On Tuesday the US Congress passed a bill to address the budget deficit. The plan calls for $900B in deficit cuts, and $1.5T in additional cuts to be found by a bi-partisan committee by the end of the year.

This is a sham!

• As miniscule as this is, most of the cutting is going to happen in the later years.

• $25B in cuts happen in the first year (out of a $3.8T Federal Budget!!!!).

• The Congressional Budget Office (CBO) calculates this plan will leave us with a $22T debt in 2021. Deplorable. It is also too rosy an estimate.

• The CBO is still counting on 4% GDP growth this year. Think that’s going to happen? It will be somewhere between 0 to 1%. Doubtless the CBO entire review of the plan is too rosy.

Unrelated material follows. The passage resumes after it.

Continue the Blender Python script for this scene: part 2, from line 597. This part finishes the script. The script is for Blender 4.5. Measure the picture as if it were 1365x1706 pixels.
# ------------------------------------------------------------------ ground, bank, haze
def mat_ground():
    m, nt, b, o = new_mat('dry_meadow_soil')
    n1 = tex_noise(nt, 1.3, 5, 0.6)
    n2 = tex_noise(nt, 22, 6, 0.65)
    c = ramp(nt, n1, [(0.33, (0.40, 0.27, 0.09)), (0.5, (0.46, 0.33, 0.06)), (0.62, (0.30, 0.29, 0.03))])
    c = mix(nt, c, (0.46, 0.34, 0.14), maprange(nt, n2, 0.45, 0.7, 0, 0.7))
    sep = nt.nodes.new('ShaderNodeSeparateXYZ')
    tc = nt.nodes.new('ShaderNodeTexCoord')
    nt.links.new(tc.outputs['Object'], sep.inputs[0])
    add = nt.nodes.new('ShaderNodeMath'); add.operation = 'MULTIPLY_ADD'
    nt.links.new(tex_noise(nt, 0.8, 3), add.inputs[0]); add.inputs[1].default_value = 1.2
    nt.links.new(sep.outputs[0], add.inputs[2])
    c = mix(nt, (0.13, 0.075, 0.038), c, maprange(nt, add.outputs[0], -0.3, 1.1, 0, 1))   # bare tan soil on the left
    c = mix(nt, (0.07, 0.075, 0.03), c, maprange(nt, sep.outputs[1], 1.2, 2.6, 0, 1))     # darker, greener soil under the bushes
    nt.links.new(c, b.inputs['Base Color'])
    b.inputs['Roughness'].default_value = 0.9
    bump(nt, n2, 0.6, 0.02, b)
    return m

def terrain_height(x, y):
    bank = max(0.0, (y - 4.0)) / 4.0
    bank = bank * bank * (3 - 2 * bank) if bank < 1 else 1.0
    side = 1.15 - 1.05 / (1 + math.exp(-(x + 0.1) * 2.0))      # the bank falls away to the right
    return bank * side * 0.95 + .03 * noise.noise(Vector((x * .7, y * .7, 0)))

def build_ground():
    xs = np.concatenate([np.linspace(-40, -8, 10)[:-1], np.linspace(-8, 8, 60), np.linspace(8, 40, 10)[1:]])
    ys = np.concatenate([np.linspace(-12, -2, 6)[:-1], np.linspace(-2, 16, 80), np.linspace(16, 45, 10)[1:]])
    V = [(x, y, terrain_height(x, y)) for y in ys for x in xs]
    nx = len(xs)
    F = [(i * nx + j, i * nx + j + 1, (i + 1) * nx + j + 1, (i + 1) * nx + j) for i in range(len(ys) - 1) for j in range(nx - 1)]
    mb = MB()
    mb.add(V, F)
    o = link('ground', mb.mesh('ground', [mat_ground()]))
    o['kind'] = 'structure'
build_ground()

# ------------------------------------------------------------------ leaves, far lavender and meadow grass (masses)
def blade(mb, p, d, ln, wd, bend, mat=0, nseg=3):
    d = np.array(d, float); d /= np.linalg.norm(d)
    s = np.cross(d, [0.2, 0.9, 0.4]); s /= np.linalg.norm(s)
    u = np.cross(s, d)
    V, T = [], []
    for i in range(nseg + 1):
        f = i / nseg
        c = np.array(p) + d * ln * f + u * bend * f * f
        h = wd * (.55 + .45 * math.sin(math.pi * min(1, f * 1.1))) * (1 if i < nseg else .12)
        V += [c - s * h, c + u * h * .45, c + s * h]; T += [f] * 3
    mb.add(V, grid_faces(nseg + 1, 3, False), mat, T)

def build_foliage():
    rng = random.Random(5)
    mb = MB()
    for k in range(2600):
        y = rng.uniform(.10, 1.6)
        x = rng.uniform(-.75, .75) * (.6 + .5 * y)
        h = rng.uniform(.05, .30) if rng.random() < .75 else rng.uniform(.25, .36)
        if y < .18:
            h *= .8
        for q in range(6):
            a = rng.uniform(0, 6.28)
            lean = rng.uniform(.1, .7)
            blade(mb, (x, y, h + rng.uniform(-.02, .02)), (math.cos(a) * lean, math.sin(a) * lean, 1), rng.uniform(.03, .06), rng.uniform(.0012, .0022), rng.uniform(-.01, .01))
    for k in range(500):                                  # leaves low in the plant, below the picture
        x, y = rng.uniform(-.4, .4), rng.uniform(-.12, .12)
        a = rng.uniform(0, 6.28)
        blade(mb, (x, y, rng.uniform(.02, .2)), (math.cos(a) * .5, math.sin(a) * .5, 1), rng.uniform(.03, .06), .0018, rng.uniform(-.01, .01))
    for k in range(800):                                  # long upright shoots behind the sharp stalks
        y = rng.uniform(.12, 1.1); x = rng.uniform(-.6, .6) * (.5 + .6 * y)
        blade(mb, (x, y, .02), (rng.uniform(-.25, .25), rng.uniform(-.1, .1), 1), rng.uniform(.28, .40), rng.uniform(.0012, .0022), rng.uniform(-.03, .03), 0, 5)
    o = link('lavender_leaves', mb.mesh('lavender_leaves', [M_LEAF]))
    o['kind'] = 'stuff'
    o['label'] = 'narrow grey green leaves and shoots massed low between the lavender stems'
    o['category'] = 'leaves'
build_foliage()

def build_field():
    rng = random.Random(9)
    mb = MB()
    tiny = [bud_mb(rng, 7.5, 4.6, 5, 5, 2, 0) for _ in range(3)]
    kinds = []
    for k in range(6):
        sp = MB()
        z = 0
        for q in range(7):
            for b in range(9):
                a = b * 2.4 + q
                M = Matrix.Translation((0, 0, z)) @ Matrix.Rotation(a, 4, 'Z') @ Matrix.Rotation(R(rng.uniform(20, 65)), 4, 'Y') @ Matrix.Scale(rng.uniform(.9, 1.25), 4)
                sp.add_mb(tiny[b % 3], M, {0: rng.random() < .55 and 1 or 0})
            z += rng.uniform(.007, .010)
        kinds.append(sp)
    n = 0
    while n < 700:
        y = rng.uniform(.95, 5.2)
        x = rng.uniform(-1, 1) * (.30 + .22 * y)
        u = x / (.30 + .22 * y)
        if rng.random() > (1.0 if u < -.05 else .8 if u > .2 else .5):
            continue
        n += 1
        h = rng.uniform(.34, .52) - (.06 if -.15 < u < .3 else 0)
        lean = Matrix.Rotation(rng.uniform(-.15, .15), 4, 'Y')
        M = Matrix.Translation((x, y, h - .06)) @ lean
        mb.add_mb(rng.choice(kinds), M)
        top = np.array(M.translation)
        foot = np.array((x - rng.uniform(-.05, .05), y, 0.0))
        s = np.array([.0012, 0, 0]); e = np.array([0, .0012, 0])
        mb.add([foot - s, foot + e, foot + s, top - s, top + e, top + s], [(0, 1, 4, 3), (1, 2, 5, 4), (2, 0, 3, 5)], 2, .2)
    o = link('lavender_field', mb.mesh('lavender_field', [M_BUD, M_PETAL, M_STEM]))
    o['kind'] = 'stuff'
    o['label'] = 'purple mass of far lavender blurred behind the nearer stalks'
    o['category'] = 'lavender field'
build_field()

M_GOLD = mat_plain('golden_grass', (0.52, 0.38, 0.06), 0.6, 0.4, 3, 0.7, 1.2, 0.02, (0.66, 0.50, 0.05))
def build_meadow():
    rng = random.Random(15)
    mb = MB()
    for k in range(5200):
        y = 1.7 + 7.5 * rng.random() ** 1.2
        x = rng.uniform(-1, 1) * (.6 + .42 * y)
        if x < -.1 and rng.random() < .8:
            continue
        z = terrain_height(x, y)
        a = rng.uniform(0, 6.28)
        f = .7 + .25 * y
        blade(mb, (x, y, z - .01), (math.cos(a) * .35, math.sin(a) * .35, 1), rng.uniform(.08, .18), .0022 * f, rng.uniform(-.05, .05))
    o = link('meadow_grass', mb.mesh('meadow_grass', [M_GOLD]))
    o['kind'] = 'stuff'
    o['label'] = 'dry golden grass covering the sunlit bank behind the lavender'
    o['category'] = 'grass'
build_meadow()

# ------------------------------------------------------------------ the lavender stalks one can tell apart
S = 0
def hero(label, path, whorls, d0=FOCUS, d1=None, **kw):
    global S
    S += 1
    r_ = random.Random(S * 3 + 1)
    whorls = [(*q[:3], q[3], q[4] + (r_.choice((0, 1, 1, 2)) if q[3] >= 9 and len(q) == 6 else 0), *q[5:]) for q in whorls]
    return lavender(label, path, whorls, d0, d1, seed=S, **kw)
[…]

• My estimate is the plan would leave the US with $24T in 2021, and a $16T economy. That’s a 150% debt:GDP ratio. This is what Greece looks like. Countries don’t come back from debt levels like that. They default and offer 50% losses to bond holders.

It is therefore only a matter of time until one of the big three ratings agencies has the temerity to label this for what it is: a sham. S&P says $4T in cuts would merely be a down payment in what needs to happen over the next 10 years. Folks, I’ve shown you the math already. You know this to be true.

The bond market won’t let this current “plan” slide. James Carville was right: fear the bond market. However, with our investment philosophy, the bond market vigilantes should be thanked and embraced, not feared. We’ll leave that to the buy & hold long-only equity bunch.